Baghdad or Bulgaria? This is what it's come to for thousands of families like ours. Most everyone from my dad's side of the family (whose names I've changed for security reasons) lived in the Iraqi capital up until 2003. But now, if they're not hiding out in their homes, they're struggling to adjust to life somewhere else. Brahim's middle daughter, Mahia, is in Amman with her three young kids. Her sister Lulu is in Germany with her husband and baby. My late Aunt Fatima's son Sami fled to southern Iraq when his Baghdad home was seized by insurgents. He's now looking to move to Egypt or even Sweden. His brilliant geologist sister Silma left her upscale Baghdad home and is now stuffed into a tiny apartment in Amman with her husband, Omar, and three teenagers. Uncle Hassan's daughter Loubna, once a curator for the museum of Baghdad, fled to Syria. So did her brother. But their sister never arrived. She was killed on the road from Baghdad to Damascus. Three more distant relatives were never afforded the chance to flee—or turn 25. They were brutally murdered, their mutilated bodies dumped in the streets of Baghdad.

Those cousins who have made it out of Iraq alive are part of the fastest-growing refugee crisis in the world. An estimated 2.3 million Iraqis have fled the country since the 2003 invasion. They represent the largest displacement of people in the region since the Palestinian diaspora nearly a half century ago. About 50,000 people escape Baghdad each month. A staggering 1.7 million are displaced within Iraq, while almost 2 million more have sought refuge in Syria and Jordan, 130,000 in Egypt and 50,000 in Iran.
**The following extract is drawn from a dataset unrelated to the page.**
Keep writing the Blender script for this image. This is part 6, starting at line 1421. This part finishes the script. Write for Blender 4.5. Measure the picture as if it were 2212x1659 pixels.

Even Sweden is feeling the effects of this war: last year alone, 9,000 Iraqis applied for asylum there, and 90 percent of those requests were approved.


By contrast, the United States has taken in 466 Iraqi refugees since 2003. "This is not just a regional crisis, it's a global one," says Kristele Younes, a Refugees International advocate monitoring the Iraqi refugee flow. "But for the Bush administration to address the problem they'd have to admit failure in Iraq, and I don't see that happening any time soon." Responding to the criticism, the State Department recently announced plans to refer 7,000 Iraqis to the U.S. Resettlement Program by September. Sami's 19-year-old son, Ausama, heard about the openings and immediately text-messaged me. "There are some spaces for us there? Please send 2 me information soon." How can I tell him that with those odds, getting into America is about as likely as winning the lottery?

The exodus has not only scattered my family, it's hollowed out Iraq's most skilled classes—doctors, engineers, managers and bureaucrats. Baghdad was once home to one of the most educated populaces in the Middle East. (I find it amazing that almost every single one of my cousins, and their kids, speak fluent English.) Many were part of a generation of middle-class professionals who, during the 1970s, transformed Iraq into the Middle East's most diversified economy. In my family alone, there's at least one scientist, an engineer, two teachers and an accountant looking for work in other countries. Omar recently sent me his résumé from Amman (like most Iraqis, he's not allowed to work there legally) in hopes of finding work in the United States. It turns out that he was one of Iraq's top hydraulic engineers, and helped design the water systems that we blew up.